Testudo

Testudo is the centerpiece of our campus, and the act of rubbing his nose for good luck is our most-enduring tradition. The original statue, which now stands in front of McKeldin Library, was the gift of the Class of 1933 whose members felt it was high time that the University of Maryland had an official mascot. Even though the United States was in the midst of the Great Depression, the 268 members of the class managed to gather enough funds for the sculpture by holding their prom on campus, rather than in a fancy hotel in downtown Washington, contributing their profits from the 1932 Reveille yearbook, cancelling the publication of the Old Line magazine, and gathering other donations. Student Government Association president Ralph Williams then took a live terrapin north to Providence, Rhode Island, by train to be captured in bronze by sculptor Aristide Cianfarani and the Gorham Manufacturing Co., which cast the statue.

TestudoAfter dedication ceremonies on Class Day in June 1933, Testudo assumed watch over the campus from a pedestal in front of Ritchie Coliseum next to Route 1. Although he was not a light-weight at 300 pounds, he was subject to capture by students from rival schools, usually before major athletic contests.
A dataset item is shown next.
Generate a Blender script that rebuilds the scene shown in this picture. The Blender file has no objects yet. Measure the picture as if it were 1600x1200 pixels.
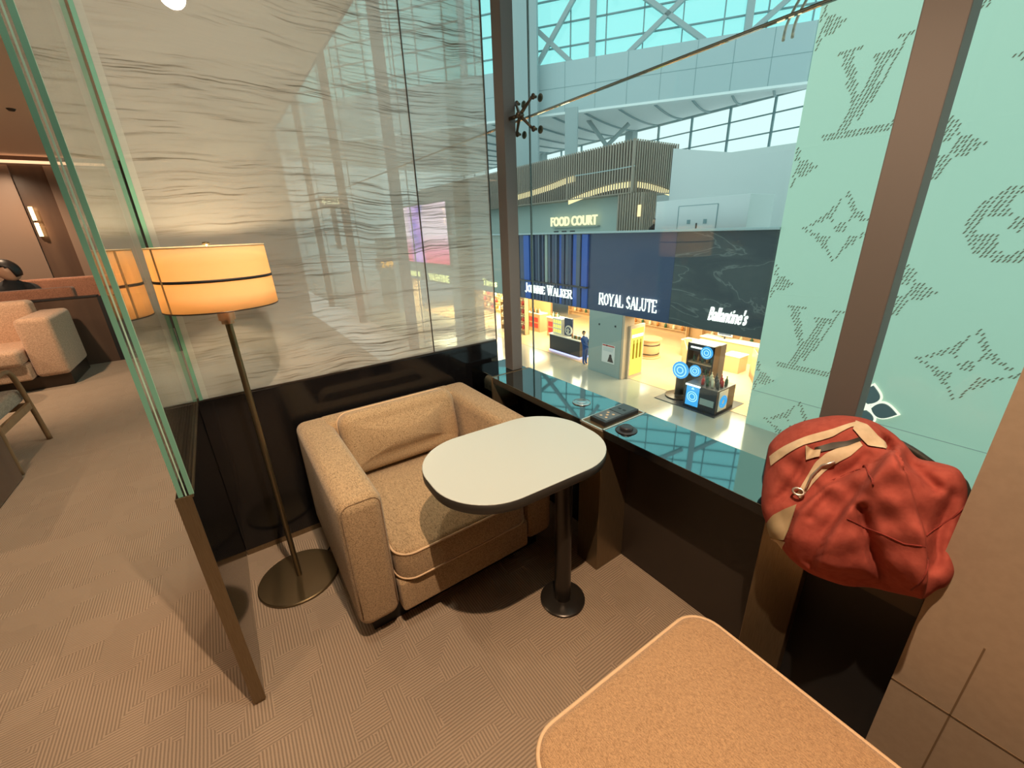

One of the most memorable such incidents occurred before the Maryland vs. Johns Hopkins national lacrosse championship game in 1947. A group of Hopkins students kidnapped Testudo and carted him off to Baltimore, where they buried him for safekeeping. They then prepared their Alumni Memorial Residence for battle by stringing barbed wire and laying in a supply of fire hoses and soap chips. When the contingent of approximately 250 University of Maryland rescuers arrived at 2 a.m. on the morning of the game, they were soaked by the fire hoses, and those Terps that succeeded in entering the dormitory slid all over the soap-slicked floors. Over 200 Baltimore policemen fought for almost two hours to control the chaos, in the process arresting eleven students, three from Hopkins and eight from Maryland, for disorderly conduct. Hopkins dean G. Wilson Shaffer finally put an end to the battle by ordering the excavation and return of Testudo before the opening face-off of the big game. The Hopkins students complied, but painted a large, blue "H" on him before his trip home. Some of the Maryland students later shaved the heads of the Hopkins offenders as punishment.

To avoid a repeat of such incidents, campus officials later filled Testudo with cement and steel rods, bringing his total weight to approximately 1,000 pounds, and permanently attached him to his base. They also decided to move Testudo to a more secure location, and, after several shifts, positioned him in front of McKeldin Library in 1965, where he remains to this day.

The tradition of rubbing his nose for good luck has given Testudo quite a sheen since 1933! More recently, beginning in the early 1990s, students have begun to leave Testudo offerings of any imaginable kind--food, cigarettes, soda, beer, poems, computer discs, candy, flowers, coins--at final exam time.

Testudo is truly the traditional heart of our campus! So strong is his power that five exact copies of the original statue have been installed on campus: outside the Comcast Center, inside the Stamp Student Union, one on either side of the Gossett Football Team House, and outside the Samuel Riggs IV Alumni Center--to spread his magic.

Thank you to the Class of 1933 for creating such a powerful symbol of the University of Maryland spirit! And long live Testudo!